Required task - For every line in the data below that contains "pixels", copy the line.

Data for this task -
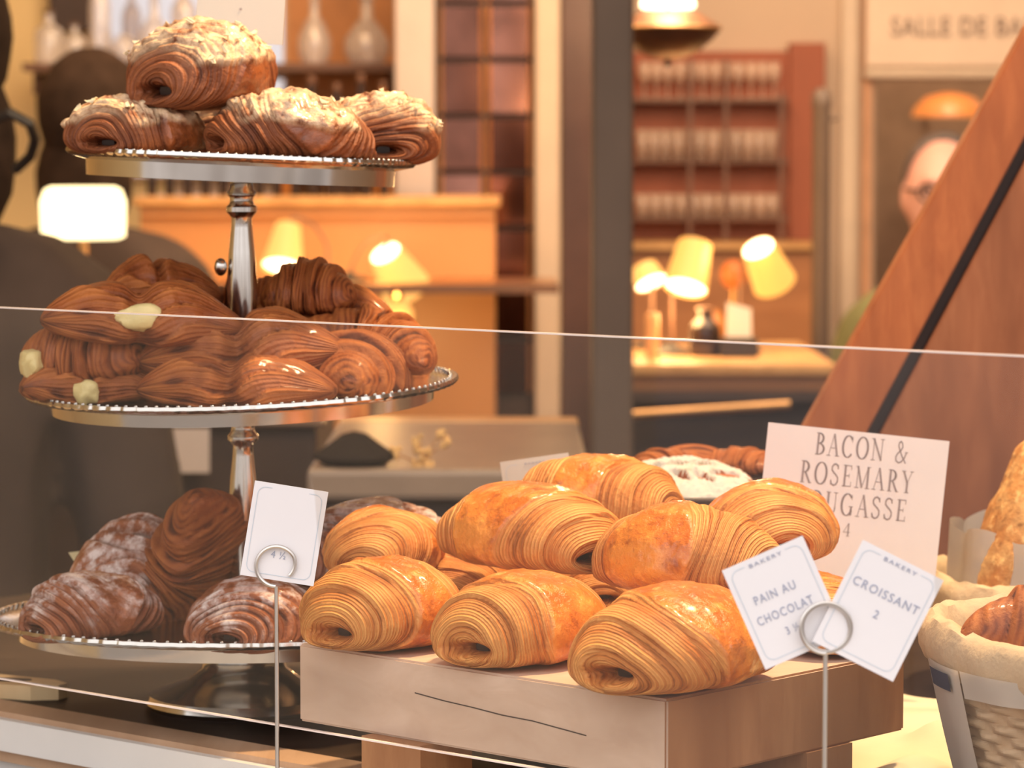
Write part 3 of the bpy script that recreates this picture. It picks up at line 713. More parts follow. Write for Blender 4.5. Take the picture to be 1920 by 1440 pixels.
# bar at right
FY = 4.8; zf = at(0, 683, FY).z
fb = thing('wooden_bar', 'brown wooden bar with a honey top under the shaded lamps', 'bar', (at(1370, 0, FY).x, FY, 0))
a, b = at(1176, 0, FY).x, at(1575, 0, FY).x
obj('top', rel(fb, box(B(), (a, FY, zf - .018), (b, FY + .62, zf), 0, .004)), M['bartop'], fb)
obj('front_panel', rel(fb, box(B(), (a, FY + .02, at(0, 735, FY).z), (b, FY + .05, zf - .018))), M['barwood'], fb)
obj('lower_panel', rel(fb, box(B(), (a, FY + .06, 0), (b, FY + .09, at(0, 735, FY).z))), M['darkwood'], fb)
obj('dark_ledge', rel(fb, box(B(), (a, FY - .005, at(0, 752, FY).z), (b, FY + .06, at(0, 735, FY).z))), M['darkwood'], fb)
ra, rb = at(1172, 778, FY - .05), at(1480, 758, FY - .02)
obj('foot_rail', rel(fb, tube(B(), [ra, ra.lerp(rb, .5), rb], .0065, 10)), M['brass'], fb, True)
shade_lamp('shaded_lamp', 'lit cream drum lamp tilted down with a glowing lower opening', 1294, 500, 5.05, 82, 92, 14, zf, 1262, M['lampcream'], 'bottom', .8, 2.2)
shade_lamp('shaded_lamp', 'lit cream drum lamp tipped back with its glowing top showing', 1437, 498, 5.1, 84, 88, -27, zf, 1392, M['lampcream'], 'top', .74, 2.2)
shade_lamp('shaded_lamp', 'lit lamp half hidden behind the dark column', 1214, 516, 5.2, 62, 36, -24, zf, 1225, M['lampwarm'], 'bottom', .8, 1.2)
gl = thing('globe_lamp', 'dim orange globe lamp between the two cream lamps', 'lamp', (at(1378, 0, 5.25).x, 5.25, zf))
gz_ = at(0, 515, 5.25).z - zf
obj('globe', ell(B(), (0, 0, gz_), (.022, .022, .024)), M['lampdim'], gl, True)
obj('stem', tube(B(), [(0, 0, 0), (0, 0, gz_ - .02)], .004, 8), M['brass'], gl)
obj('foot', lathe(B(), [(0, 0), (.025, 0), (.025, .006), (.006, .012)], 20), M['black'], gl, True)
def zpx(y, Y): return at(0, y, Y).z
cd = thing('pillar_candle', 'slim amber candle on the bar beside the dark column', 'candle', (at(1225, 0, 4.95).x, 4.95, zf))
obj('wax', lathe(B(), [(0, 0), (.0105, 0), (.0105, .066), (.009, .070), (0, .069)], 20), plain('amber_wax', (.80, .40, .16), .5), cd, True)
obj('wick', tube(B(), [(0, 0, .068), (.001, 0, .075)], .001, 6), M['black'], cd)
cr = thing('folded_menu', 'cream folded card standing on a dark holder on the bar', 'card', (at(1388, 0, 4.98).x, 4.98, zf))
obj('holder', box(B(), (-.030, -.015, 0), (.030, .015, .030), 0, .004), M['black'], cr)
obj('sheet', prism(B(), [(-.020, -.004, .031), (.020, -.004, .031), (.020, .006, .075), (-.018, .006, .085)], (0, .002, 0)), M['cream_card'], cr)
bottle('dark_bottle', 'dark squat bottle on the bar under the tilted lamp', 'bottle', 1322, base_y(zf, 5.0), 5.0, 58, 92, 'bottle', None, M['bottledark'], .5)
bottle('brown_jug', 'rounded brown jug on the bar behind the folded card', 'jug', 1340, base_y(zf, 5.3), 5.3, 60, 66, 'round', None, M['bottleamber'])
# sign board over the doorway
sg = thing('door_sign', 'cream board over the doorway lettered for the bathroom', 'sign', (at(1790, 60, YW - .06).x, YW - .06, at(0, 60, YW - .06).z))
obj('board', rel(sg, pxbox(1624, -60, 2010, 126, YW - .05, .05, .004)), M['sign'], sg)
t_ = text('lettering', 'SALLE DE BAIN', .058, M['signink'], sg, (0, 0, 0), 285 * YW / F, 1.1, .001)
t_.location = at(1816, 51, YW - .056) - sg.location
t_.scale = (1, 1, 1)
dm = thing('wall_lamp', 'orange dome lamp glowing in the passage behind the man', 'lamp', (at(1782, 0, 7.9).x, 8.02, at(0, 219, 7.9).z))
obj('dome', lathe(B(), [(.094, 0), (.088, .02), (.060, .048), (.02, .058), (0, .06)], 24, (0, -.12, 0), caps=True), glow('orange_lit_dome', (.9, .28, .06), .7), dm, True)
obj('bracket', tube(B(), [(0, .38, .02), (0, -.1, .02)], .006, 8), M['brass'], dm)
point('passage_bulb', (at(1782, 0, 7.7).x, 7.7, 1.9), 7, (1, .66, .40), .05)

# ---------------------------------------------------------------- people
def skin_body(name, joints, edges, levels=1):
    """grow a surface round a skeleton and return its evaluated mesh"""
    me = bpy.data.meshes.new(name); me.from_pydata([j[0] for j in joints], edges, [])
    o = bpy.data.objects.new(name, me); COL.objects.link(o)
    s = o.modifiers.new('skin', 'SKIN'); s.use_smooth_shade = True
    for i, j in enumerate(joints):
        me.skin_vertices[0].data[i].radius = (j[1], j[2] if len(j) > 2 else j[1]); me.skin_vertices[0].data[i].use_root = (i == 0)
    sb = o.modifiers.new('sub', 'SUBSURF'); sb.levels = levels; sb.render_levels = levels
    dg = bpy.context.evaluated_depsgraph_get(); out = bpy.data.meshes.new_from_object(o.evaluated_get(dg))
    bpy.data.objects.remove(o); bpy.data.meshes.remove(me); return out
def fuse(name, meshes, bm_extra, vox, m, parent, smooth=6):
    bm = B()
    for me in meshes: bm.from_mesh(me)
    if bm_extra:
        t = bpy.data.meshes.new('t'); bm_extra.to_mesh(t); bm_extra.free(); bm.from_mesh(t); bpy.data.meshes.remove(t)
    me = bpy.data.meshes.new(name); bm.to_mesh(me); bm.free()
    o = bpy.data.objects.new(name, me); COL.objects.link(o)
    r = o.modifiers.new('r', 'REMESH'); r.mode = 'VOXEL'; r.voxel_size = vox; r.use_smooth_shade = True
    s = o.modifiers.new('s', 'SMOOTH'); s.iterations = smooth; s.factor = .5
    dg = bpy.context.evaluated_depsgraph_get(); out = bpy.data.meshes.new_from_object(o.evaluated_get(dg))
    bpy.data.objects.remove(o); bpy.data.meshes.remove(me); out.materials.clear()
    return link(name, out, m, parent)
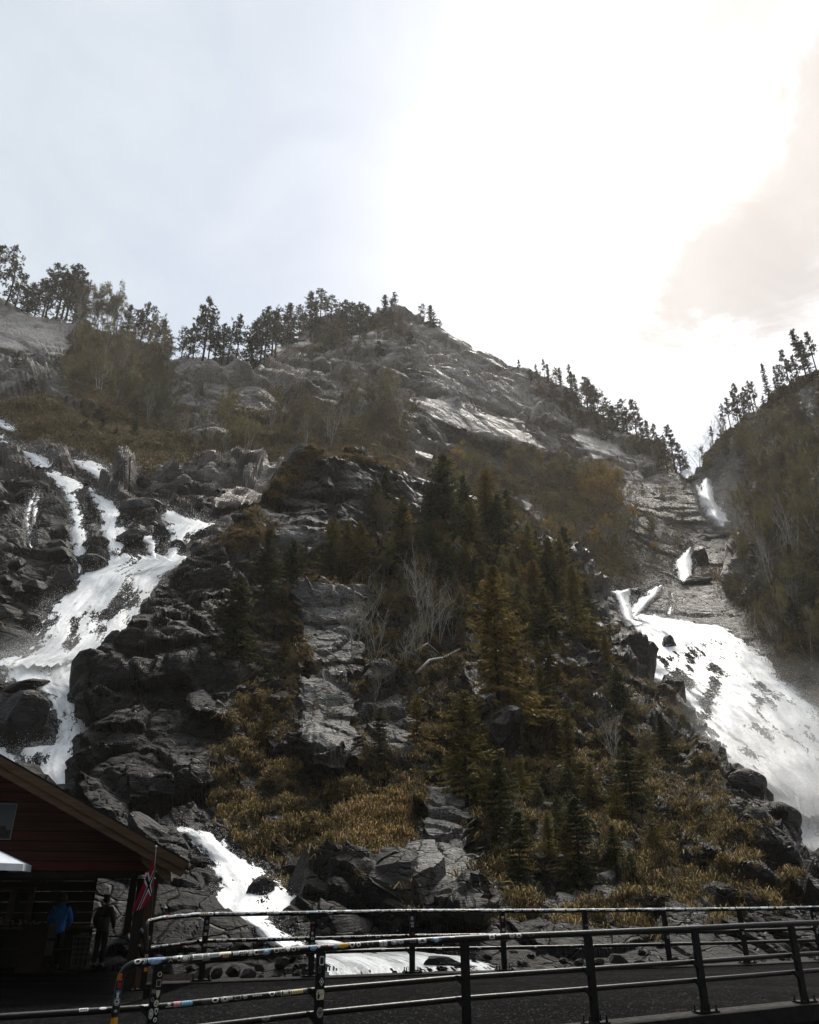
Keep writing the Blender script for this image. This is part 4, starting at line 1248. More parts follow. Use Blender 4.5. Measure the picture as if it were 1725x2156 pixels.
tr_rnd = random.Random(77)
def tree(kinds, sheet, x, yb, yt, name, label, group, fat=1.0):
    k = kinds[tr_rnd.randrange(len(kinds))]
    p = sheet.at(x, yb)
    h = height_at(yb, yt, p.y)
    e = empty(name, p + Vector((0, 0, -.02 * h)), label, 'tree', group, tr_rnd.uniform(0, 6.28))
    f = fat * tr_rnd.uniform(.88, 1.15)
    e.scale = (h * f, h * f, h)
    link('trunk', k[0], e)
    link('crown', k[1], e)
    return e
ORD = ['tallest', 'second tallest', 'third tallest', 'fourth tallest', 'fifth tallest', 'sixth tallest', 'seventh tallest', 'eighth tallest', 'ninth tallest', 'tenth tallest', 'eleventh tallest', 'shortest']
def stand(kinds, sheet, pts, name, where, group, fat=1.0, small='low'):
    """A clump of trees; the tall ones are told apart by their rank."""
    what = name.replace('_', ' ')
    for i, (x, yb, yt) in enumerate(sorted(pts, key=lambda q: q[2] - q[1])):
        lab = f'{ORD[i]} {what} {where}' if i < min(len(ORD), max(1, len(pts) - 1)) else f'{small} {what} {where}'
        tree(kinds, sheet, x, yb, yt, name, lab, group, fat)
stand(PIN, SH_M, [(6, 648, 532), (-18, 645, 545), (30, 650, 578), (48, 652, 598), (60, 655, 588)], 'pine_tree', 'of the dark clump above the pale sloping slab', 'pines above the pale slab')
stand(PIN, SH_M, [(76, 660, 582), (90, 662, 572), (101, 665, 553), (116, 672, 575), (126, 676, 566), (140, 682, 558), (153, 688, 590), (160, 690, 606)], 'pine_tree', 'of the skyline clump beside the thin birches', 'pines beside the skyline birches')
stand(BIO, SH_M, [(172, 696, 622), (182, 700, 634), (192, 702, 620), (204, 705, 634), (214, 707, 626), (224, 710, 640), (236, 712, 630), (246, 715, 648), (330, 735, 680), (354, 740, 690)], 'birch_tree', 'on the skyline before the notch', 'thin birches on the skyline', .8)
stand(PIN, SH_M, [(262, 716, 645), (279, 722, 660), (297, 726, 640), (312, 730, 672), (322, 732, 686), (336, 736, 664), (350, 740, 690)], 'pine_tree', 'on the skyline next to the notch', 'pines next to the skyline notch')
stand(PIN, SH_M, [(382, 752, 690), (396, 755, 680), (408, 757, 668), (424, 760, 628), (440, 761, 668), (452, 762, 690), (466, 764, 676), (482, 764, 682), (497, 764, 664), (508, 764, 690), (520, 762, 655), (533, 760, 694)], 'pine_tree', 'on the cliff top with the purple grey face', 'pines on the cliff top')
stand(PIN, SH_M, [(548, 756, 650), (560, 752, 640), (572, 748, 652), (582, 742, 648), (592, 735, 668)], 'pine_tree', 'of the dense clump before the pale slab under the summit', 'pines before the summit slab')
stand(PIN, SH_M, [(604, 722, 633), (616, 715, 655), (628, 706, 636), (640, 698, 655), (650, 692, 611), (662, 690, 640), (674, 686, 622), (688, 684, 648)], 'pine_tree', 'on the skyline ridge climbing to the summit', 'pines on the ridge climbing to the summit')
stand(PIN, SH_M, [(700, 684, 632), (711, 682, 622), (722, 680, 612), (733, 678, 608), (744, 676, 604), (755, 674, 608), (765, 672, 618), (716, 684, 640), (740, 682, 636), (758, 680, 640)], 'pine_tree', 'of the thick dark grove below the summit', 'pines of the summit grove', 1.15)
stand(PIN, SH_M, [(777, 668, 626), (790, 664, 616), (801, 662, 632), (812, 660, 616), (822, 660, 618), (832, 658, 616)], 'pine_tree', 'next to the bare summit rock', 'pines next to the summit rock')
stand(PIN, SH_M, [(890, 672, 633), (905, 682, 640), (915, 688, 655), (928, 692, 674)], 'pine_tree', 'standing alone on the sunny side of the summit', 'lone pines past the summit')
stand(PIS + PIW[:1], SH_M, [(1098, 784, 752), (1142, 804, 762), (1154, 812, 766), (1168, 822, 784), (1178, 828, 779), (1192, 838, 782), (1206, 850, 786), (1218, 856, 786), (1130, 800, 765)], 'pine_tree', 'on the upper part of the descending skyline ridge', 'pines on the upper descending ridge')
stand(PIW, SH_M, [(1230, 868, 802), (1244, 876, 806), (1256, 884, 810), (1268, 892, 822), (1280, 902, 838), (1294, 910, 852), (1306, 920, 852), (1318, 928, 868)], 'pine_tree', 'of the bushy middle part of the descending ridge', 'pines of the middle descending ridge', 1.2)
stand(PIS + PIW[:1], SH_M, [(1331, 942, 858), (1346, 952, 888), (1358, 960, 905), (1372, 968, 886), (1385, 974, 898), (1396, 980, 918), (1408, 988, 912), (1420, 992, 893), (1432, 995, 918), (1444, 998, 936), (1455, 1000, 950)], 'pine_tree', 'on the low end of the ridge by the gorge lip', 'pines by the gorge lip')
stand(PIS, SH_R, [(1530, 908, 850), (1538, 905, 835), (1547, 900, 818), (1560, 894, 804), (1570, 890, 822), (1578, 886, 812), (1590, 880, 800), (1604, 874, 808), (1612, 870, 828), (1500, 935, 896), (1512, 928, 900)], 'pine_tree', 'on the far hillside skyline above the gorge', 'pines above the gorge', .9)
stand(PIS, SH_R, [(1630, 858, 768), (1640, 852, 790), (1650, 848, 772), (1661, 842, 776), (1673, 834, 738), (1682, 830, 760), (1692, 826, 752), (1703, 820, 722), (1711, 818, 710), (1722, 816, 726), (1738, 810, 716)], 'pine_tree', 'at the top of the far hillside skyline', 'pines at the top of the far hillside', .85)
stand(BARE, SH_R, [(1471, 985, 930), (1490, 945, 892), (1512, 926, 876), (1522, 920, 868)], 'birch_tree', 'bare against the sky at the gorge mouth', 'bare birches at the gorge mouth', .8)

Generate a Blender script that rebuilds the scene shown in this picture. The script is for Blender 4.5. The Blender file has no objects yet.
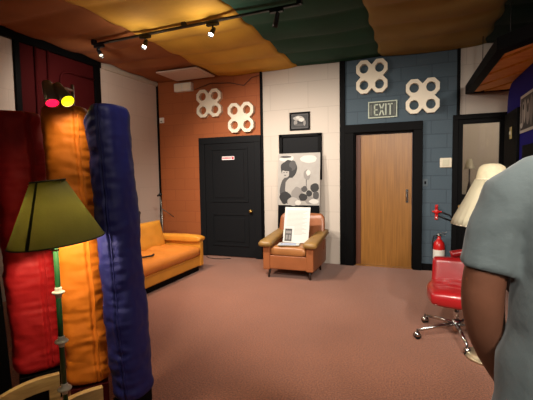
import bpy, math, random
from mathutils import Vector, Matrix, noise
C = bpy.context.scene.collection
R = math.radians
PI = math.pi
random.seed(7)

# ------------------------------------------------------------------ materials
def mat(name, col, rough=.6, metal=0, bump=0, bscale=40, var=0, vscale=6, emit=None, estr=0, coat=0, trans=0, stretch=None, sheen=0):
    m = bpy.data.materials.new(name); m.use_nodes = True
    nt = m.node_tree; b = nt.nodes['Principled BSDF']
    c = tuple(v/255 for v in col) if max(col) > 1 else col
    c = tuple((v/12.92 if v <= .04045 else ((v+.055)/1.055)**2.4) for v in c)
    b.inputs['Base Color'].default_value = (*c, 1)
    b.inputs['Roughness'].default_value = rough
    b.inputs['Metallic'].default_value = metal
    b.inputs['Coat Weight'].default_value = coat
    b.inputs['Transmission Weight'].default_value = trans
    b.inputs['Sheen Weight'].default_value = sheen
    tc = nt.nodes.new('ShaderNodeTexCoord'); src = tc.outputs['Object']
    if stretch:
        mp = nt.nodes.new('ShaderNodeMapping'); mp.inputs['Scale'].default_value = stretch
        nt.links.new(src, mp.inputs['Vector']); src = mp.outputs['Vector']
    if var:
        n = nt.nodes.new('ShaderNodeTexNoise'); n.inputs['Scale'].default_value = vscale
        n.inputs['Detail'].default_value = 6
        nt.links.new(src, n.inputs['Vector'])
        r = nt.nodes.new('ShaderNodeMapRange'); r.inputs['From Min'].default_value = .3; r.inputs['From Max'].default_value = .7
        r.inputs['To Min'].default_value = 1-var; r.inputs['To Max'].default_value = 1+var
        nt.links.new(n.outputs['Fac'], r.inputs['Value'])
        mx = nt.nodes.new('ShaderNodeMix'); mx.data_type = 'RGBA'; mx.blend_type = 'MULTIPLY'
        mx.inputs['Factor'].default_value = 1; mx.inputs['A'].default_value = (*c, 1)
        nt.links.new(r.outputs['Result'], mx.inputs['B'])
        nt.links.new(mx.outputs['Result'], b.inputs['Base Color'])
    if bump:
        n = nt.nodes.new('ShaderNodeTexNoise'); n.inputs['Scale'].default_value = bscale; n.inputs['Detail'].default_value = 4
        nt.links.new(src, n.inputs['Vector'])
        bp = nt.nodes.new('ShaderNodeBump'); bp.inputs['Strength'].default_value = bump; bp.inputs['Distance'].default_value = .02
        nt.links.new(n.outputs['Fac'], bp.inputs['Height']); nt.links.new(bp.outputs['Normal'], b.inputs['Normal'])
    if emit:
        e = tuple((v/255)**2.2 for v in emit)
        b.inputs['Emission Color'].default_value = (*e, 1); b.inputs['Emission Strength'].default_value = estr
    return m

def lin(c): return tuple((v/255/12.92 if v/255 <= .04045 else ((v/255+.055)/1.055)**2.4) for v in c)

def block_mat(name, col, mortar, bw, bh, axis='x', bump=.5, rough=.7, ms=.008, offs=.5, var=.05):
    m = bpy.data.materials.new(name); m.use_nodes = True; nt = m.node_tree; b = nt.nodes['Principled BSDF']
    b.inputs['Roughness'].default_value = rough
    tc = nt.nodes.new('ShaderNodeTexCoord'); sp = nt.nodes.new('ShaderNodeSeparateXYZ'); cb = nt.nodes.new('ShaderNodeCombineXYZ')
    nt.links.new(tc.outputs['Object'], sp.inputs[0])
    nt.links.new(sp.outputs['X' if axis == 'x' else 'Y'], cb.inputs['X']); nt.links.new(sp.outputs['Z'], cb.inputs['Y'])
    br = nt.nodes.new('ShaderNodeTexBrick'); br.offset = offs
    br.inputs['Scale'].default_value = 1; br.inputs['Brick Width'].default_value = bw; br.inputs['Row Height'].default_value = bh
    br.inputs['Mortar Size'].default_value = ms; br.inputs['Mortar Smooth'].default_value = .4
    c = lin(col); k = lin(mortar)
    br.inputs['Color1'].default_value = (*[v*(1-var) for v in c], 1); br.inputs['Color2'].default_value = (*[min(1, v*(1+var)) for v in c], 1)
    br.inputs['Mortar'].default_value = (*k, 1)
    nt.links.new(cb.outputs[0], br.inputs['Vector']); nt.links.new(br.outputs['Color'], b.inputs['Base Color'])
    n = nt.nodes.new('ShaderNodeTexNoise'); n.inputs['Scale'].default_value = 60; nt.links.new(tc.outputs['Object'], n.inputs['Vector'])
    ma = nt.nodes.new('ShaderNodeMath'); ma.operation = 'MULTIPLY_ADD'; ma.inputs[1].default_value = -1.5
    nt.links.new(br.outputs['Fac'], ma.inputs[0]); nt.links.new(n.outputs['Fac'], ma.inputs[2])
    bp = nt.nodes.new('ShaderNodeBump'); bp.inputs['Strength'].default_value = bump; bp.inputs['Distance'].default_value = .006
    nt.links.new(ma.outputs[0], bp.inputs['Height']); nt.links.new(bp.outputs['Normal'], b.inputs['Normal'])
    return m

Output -
Write part 3 of the bpy script that recreates this picture. It picks up at line 713. More parts follow. Write for Blender 4.5. Take the picture to be 1920 by 1440 pixels.
Keep writing the Blender script for this image. This is part 4, starting at line 1248. More parts follow. Use Blender 4.5. Measure the picture as if it were 1725x2156 pixels.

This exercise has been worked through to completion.